いろいろ含む春の風

風は冷たいものの、力を取り戻しつつある陽射しは間違いなく春である。それとともに空気はいがらっぽさを増し、現在、目鼻口から咽喉・耳にかけての粘膜がチリチリと不穏な反応を示し、腹調子まで悪くなる。何の花粉だか黄砂だか粉塵だかしらないが、この季節特有のアレルゲンが浮遊しているのは疑うべくもない。口蓋から唇まで赤く腫れ、この時期の私はグロスを塗らなくともぷっくりセクシーなく・ち・び・る♪である。もっとも、なにもしなくとも血が滲むので別の意味でリップクリームが手放せないが。
そしてここ2〜3日なにをしても面白くなくやる気が起きなかったのは、アレルギーのせいということにしておこう。全身これ腫れ物になるので、だりぃんである。
しかし風は柔らかく水温み、季節は確実に活動期に向かっていく。だるさと活力が鬩ぎあう。ダルいのツラいのとぼやいても、やっぱり次に進めば楽しいことが待っている気がしてくる。


生まれたときからアレルギー体質で体調が気難しく睡眠時間も長いほう。エンジンがかかるのも遅く、短い活動時間は一日の後半に集中する。おそらく他人から見たらグズグズのぐーたらで『結局なにも出来ないタイプ』に見えるんだろうな。
確かに朝型の人に合わせると、午前中は起されても動かずお昼からちょこっと活動したらもう夕飯の時間で、その後はなにもしないくつろぎタイムということになってしまう。これでは日々の用事も済ませられない。

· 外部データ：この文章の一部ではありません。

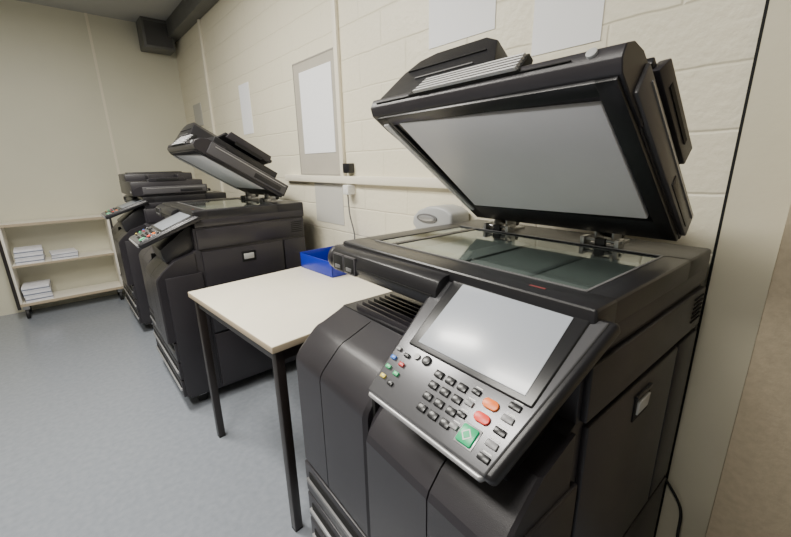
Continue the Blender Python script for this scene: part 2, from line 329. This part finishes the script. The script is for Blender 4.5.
    g.hexa([(-.022,.185,.016),(.01,.185,.016),(.01,.460,.016),(-.022,.460,.016),(.004,.205,.080),(.02,.205,.080),(.02,.475,.080),(.004,.475,.080)],VOID,.001)
    for i in range(5):
        t0=i/5; z=.017+t0*.062; x=-.0285+t0*.026
        g.hexa([(x,.190+t0*.02,z),(x+.012,.190+t0*.02,z),(x+.012,.440+t0*.014,z),(x,.440+t0*.014,z),(x+.0026,.190+t0*.02,z+.0065),(x+.014,.190+t0*.02,z+.0065),(x+.014,.440+t0*.014,z+.0065),(x+.0026,.440+t0*.014,z+.0065)],SLAT)
    if not closed: g.emit('feeder_grille',lid,label='ribbed silver-grey grille strip')
    g=B(ML)
    up_=0. if lid_deg>34 or closed else .02
    g.hexa([(.09,.04,.096+up_),(.36,.04,.096+up_),(.36,.30,.084),(.09,.30,.084),(.09,.04,.110+up_),(.36,.04,.110+up_),(.36,.30,.099),(.09,.30,.099)],BLK2,.003)
    g.hexa([(.10,.030,.090+up_),(.35,.030,.090+up_),(.35,.05,.090+up_),(.10,.05,.090+up_),(.11,.024,.122+up_),(.34,.024,.122+up_),(.34,.042,.120+up_),(.11,.042,.120+up_)],BLK,.003)
    g.box(.12,.135,.16,.26,.095,.140,BLK,.003); g.box(.325,.34,.16,.26,.095,.140,BLK,.003)
    g.box(.06,.42,.05,.27,.055,.092,BLK2,.004)
    g.box(.15,.30,.026,.030,.100,.114,VOID)
    g.emit('document_tray',lid)
    for y in (.19,.50):
        z1=1.06 if closed else 1.075
        h=B(); h.box(.44,.54,y-.030,y+.030,1.036,1.045,STEEL,.002); h.box(.45,.50,y-.024,y-.018,1.045,hz+.015,STEEL,.002).box(.45,.50,y+.018,y+.024,1.045,hz+.015,STEEL,.002)
        h.cyl((.475,y-.034,z1),(.475,y+.034,z1),.007,STEEL,16,.001)
        h.cyl((.51,y-.022,1.06),(.51,y+.022,1.06),.012,BLK2,16,.001)
        h.box(.425,.46,y-.046,y-.036,1.038,1.060,STEEL,.001).box(.425,.46,y+.036,y+.046,1.038,1.060,STEEL,.001).cyl((.44,y-.05,1.052),(.44,y+.05,1.052),.004,STEEL,12)
        h.box(.43,.445,y-.012,y+.012,1.038,1.058,BLK2,.002)
        h.emit('lid_hinge',E,label='steel lid hinge')
    return E
c1=copier('large charcoal office photocopier with lid raised above its glass',(.551,.191,0),-.047,35.4,35.5)
c2=copier('charcoal office photocopier with raised feeder lid beyond the table',(.480,2.03,0),-.01,31.5,23,1.12,.475,SCREEND)
c3=copier('charcoal office photocopier with closed lid in the row end',(.48,3.34,0),0,0,20,1.0,.44,SCREEND)
B().tube([(1.165,.17,.36),(1.172,.12,.28),(1.155,.11,.2),(1.12,.10,.12),(1.13,.12,.03),(1.17,.3,.012)],.004,RUBBER).emit('power_cable',label='black power cable hanging behind the copier',cat='cable')
# ---------------------------------------------------------------- table
T=empty('work_table','cream laminate table with thin dark steel legs','table',(.393,1.009,0),.061)
B().box(0,.77,0,.748,.708,.7285,TEDGE,.001).box(.0012,.7688,.0012,.7468,.7275,.7305,TABLETOP,.001).emit('table_top',T)
B().box(.02,.75,.02,.04,.665,.708,TLEG).box(.02,.75,.708,.728,.665,.708,TLEG).box(.02,.04,.02,.728,.665,.708,TLEG).box(.73,.75,.02,.728,.665,.708,TLEG).emit('apron',T)
for x in (.015,.725):
    for y in (.015,.703):
        B().box(x,x+.03,y,y+.03,.008,.708,TLEG,.003).box(x+.001,x+.029,y+.001,y+.029,0,.012,RUBBER).emit('leg',T)
t=B(); z=.7305
t.box(0,.24,0,.29,z,z+.004,BLUE,.001); t.box(0,.24,0,.005,z,z+.08,BLUE,.001); t.box(0,.24,.285,.29,z,z+.08,BLUE,.001); t.box(.235,.24,0,.29,z,z+.08,BLUE,.001); t.box(0,.006,0,.29,z,z+.075,BLUE,.001)
t.emit('desk_tray',label='blue plastic desk tray on the cream table',cat='tray',loc=(.905,1.485,0),rot=.03)
D=empty('office_machine','pale grey rounded desktop office machine standing on the table','office machine',(1.13,1.10,.7305))
B().box(-.05,.05,-.02,.06,0,.02,PGREY,.006).box(-.03,.04,-.01,.05,.02,.25,PGREY,.012).emit('stand',D)
b=B(); prof=[(-.185,.25),(.0,.25),(.026,.275),(.020,.305),(-.01,.332),(-.06,.350),(-.11,.354),(-.15,.348),(-.185,.330)]
b.prism(prof,'x',-.05,.06,PGREY,.010,3); b.emit('machine_head',D)
B().prism([(-.06+.055*math.cos(i*math.pi/10),.305+.018*math.sin(i*math.pi/10)) for i in range(20)],'x',-.054,-.049,MGREY,.001).prism([(-.06+.042*math.cos(i*math.pi/10),.305+.011*math.sin(i*math.pi/10)) for i in range(20)],'x',-.056,-.053,SILVER,.001).emit('badge',D)
# ---------------------------------------------------------------- shelf trolley
S=empty('shelf_trolley','low cream shelf trolley on casters against the end wall','shelf',(-.40,4.404,0))
def q(b,x0,x1,z0,z1,m=SHELFM,y0=0,y1=.27,bev=.003): b.box(x0,x1,y0,y1,z0,z1,m,bev); return b
q(B(),0,.735,.80,.822).box(.0,.735,-.004,.002,.80,.822,TEDGE).emit('shelf_board',S)
q(B(),0.02,.715,.46,.478).box(.02,.715,-.003,.001,.46,.478,TEDGE).emit('shelf_board',S)
q(B(),0.0,.735,.12,.142).box(.0,.735,-.004,.002,.12,.142,TEDGE).emit('shelf_board',S)
q(B(),.717,.735,.142,.80).emit('side_board',S); q(B(),0,.018,.142,.80).emit('side_board',S)
B().box(-.022,0,-.01,.012,.10,.93,TLEG,.002).emit('post',S); B().box(.735,.752,-.01,.008,.10,.86,TLEG,.002).emit('post',S)
for x in (.03,.70):
    for y in (.04,.23): B().cyl((x-.012,y,.045),(x+.012,y,.045),.045,RUBBER,18,.004).box(x-.02,x+.02,y-.02,y+.02,.085,.121,STEEL).emit('caster',S)
def ream(x,y,z,rot,g,h=.045):
    o=B().box(-.09,.09,-.11,.11,0,h,REAM,.003).box(-.091,.091,-.111,.111,h*.4,h*.62,REAMB).emit('paper_ream',label='white paper ream stacked on the trolley shelf',cat='paper',group=g,loc=(x,y,z),rot=rot)
for i in range(3): ream(-.262,4.53,.4785+i*.0405,.03*(i-1),'paper reams on the trolley shelves',.04)
ream(-.03,4.53,.4785,-.05,'paper reams on the trolley shelves',.035); ream(-.04,4.53,.5140,.08,'paper reams on the trolley shelves',.022)
for i in range(3): ream(-.275,4.53,.1425+i*.0455,.04*(1-i),'paper reams on the trolley shelves',.045)
# ---------------------------------------------------------------- lights
def lamp(x,y,sx=.28,sy=1.2,pw=45):
    e=empty('ceiling_light','flat fluorescent ceiling light fixture with white diffuser','ceiling light',(x,y,H))
    B().box(-sx/2-.02,sx/2+.02,-sy/2-.02,sy/2+.02,-.05,0,WHITEPL,.004).emit('light_housing',e)
    B().box(-sx/2,sx/2,-sy/2,sy/2,-.056,-.049,LAMP).emit('light_diffuser',e)
    ld=bpy.data.lights.new('lamp','AREA'); ld.shape='RECTANGLE'; ld.size=sx; ld.size_y=sy; ld.energy=pw; ld.color=(1,.96,.87)
    lo=bpy.data.objects.new('lamp_light',ld); COL.objects.link(lo); lo.location=(x,y,H-.07)
lamp(-.70,.6,pw=54); lamp(-.10,2.1,pw=70)
w=bpy.data.worlds.new('w'); SC.world=w; w.use_nodes=True; w.node_tree.nodes['Background'].inputs[0].default_value=(.9,.92,1,1); w.node_tree.nodes['Background'].inputs[1].default_value=.3
# ---------------------------------------------------------------- camera
pch,yaw,rl=.272,.719,-.020
fw=Vector((math.sin(yaw)*math.cos(pch),math.cos(yaw)*math.cos(pch),-math.sin(pch))); rt=Vector((math.cos(yaw),-math.sin(yaw),0)); up=rt.cross(fw)
r2=rt*math.cos(rl)+up*math.sin(rl); u2=-rt*math.sin(rl)+up*math.cos(rl)
cd=bpy.data.cameras.new('camera'); cd.sensor_width=36; cd.lens=380/791*36; cd.clip_start=.02
co=bpy.data.objects.new('camera',cd); COL.objects.link(co)
co.matrix_world=Matrix(((r2.x,u2.x,-fw.x,0),(r2.y,u2.y,-fw.y,0),(r2.z,u2.z,-fw.z,1.249),(0,0,0,1)))
SC.camera=co
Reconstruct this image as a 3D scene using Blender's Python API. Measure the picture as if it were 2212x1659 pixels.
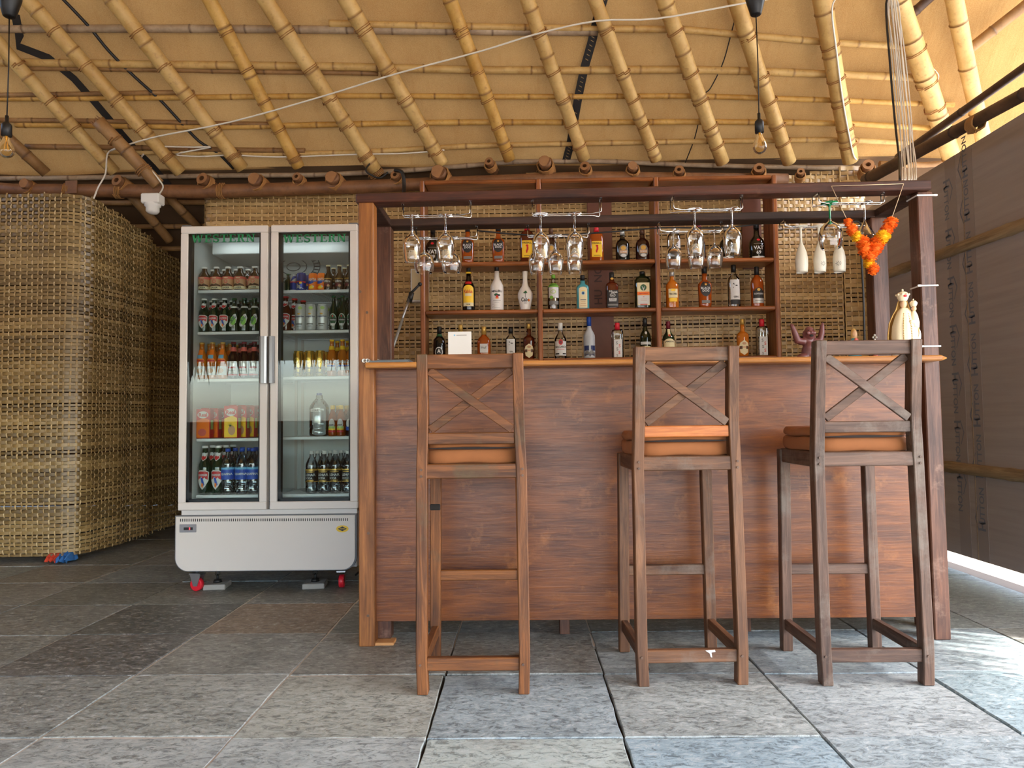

何の予定もないひとりの休日にはどういう生態になっているかというと、何時だろうと起きたらだらだら切れ目なく家事をしてそれが終わったら、用事や準備があれば時間に関わらず外へ出て済ませ、帰宅してから寝るまでがとにかく工作その他の活動時間となる。時間や外が明るいか暗いかはあまり関係ない。完全に物事の必要性や進行状況のほうが優先である。そして腹が減り疲れもしたら飯を喰い風呂に入り、また続きをする。終わったら酒を飲む。
まるきりダメ人間の見本のようだが、実はそのような自覚はない。むしろ社会人として家事や用事を優先しているだけマシだと思っている。ときどきなにもかも放り出したくなって、本当に放棄することもある。それでもなんとかなるものだ。そして若い頃こそ時計を見て「もうこんな時間」などと〆切りもないのに意味もなく焦ったものだが、いまさら何時に何をしようが良心の呵責も覚えない。とにかく終わるまでやればいいのだ。
一応、対外的な名誉のためにいっておくと、家族を含め親戚一同は慣例・慣習に照らしてもうちょっとまともな人間である。特に母は朝型で実家にいるころはとかく厳しく小言をくらったものだが、生まれついての性向というのはどんなに撓めても元に戻ってしまうものなのだな。いまとなってはそんな呪縛からも自由になれ、自分に適した活動時間を確保できて嬉しい限りだ。しかしだからといって他人も同じようにすべきだとはこれっぽっちも思わん。無意味だ。